Eso dice un boricua en la Florida en 2018 y hace exactamente un siglo, en 1917, el poeta puertorriqueño Virgilio Dávila había puesto similares palabras en boca de otro emigrado a Nueva York: “¡Mamá! ¡Borinquen me llama! Este país no es el mío. Borinquen es pura flama y aquí me muero de frío” Los versos del poeta toabajeño se convirtieron luego en una rumba caliente que interpretaron Ruth Fernández y muchos otros, y que todavía tararean los boricuas cuando sienten el frío de la ausencia. “Este país no es el mío.”

Ha pasado poco más de un siglo entre los versos de Virgilio Dávila y lo que ahora dice el emigrado de la Florida.
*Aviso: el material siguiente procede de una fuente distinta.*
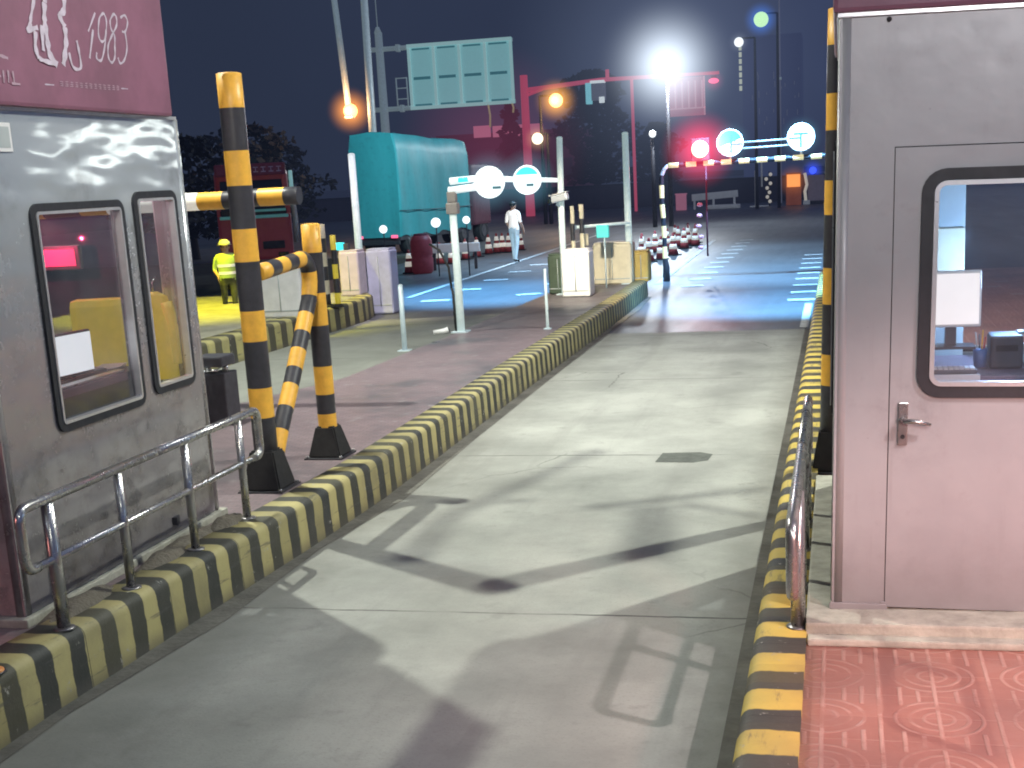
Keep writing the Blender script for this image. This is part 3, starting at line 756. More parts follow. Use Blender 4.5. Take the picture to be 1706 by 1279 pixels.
for sd in (-1, 1):
    b = bm_(); tube(b, [(sd*.09, -.01, .50), (sd*.13, -.015, .34), (sd*.135, -.02, .10)], [.04, .038, .032], 10); obj('sleeve', b, M['yellow_box'], t)
b = bm_(); tube(b, [(0, 0, .56), (0, .0, .63), (.0, .05, .66)], .006, 6); obj('hook', b, M['steel'], t)
t = thing('red_panel', 'small glowing red panel added in place of a red window reflection', 'glow panel', (-5.10, 7.95, 2.09))  # added with its light to imitate a red reflection in the glass
b = bm_(); bx(b, -.20, .20, .0, .04, -.08, .08, .01); obj('housing', b, M['dark_panel'], t)
b = bm_(); bx(b, -.17, .17, -.006, -.001, -.055, .055); obj('display_face', b, E_['redpanel'], t)
light('POINT', 'red_panel_light', (-5.10, 7.75, 2.2), None, 14, (1, .06, .16), t, 0)
light('POINT', 'booth_fill', (-4.95, 7.0, 2.7), None, 16, (1, .80, .82), lb, 0)  # added fill light without a lamp body

# ---- right booth: door wall faces the camera (y = 6.10)
RY = 6.10
rb = thing('toll_booth', 'pinkish grey toll booth with a windowed door facing us on red tiles', 'toll booth', (1.0, 7.4, .30), group='toll booths beside the entry lane')
rb.rotation_euler.y = math.radians(.9)
def robj(name, bm, m, parent=None):
    o = obj(name, bm, m); o.parent = parent or rb; o.data.transform(Matrix.Translation(-rb.location)); return o
X0, X1 = -.035, 2.30
DX0, DX1, DZ0, DZ1 = .21, 1.06, .385, 2.485
b = bm_()
bx(b, X0, DX0-.004, RY, RY+.06, .385, 3.05)
bx(b, DX0-.004, DX1+.004, RY, RY+.06, DZ1+.005, 3.05)
bx(b, DX1+.004, X1, RY, RY+.06, .385, 3.05)
bx(b, X0, X0+.06, RY+.06, 8.6, .385, 1.25); bx(b, X0, X0+.06, RY+.06, 8.6, 2.5, 3.05)
bx(b, X0, X0+.06, RY+.06, 6.5, 1.25, 2.5); bx(b, X0, X0+.06, 8.3, 8.6, 1.25, 2.5)
bx(b, X0+.06, X1, 8.54, 8.6, .385, 1.25); bx(b, X0+.06, X1, 8.54, 8.6, 2.5, 3.05); bx(b, X0+.06, .15, 8.54, 8.6, 1.25, 2.5); bx(b, 1.45, X1, 8.54, 8.6, 1.25, 2.5); bx(b, X1, X1+.06, RY, 8.6, .385, 3.05)
bx(b, X0+.06, X1, RY+.06, 8.54, 2.98, 3.04); bx(b, X0+.06, X1, RY+.06, 8.54, .39, .43)
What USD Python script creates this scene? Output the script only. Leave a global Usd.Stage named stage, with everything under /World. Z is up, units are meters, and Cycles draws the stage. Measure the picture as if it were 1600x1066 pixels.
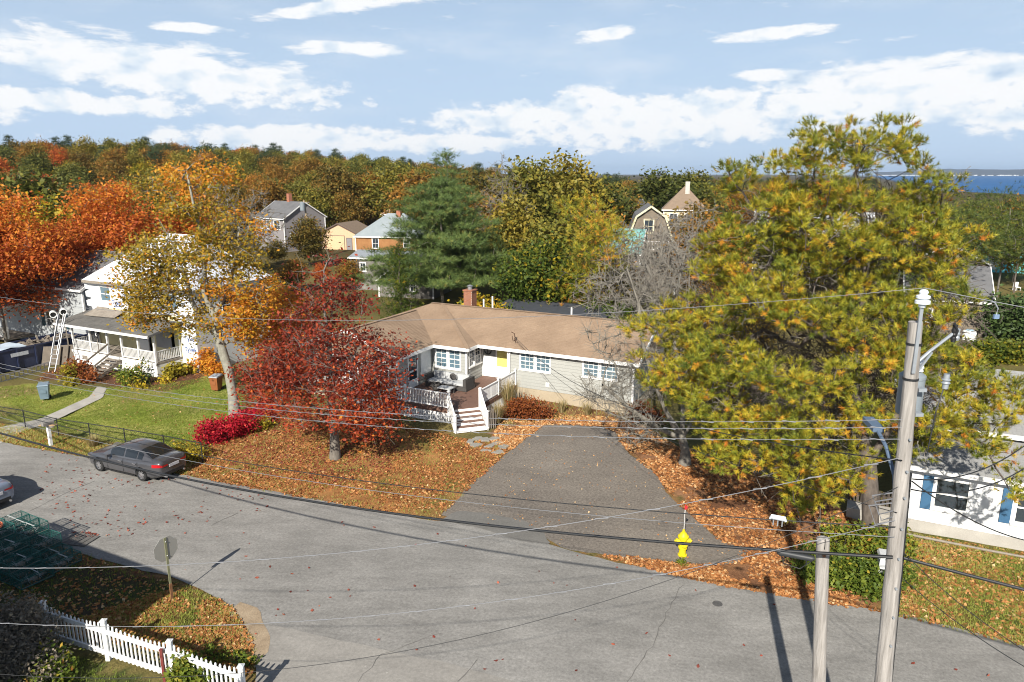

La explicación para ese reiterado sentimiento de pertenencia a “otro país” está en estas palabras que tomo de la Declaración General del Partido Socialista Puertorriqueño, emitida tras su fundación en noviembre de 1971: “Puerto Rico es una nación latinoamericana con cuatro y medio millones de nacionales, de los cuales 2,700,000 viven en la isla y el resto (más de una tercera parte) se concentra en Estados Unidos… Esa política (la de Estados Unidos) ha trasformado la realidad puertorriqueña. La presente conformación de la estructura económico-social presenta una de las problemáticas nacionales más dramáticas del mundo contemporáneo.”

Desde 1971, cuando el PSP proclamó que Puerto Rico era una “nación dividida”, las proporciones de esa división han variado, pero no su esencia. Los puertorriqueños que emigran, como los de cualquier otra nación, siguen sintiendo que aquel país “no es el mío” porque, igual que entonces, lo que define sus sentimientos y motiva su interés político es su nacionalidad, no su ciudadanía. Esa sencilla realidad es la que no quieren entender los políticos que se turnan, pero a cada instante le sale al paso.

La “problemática nacional” que definió la Declaración General del PSP en 1971, que en ocasiones huele a tragedia, sigue manifestándose y profundizándose. Eso nos lleva a otra conclusión que el PSP reconoció hace más de 40 de años y que, desde entonces, se ha discutido poco: cualquier solución para el drama puertorriqueño tiene que reconocer la realidad de una nación dividida.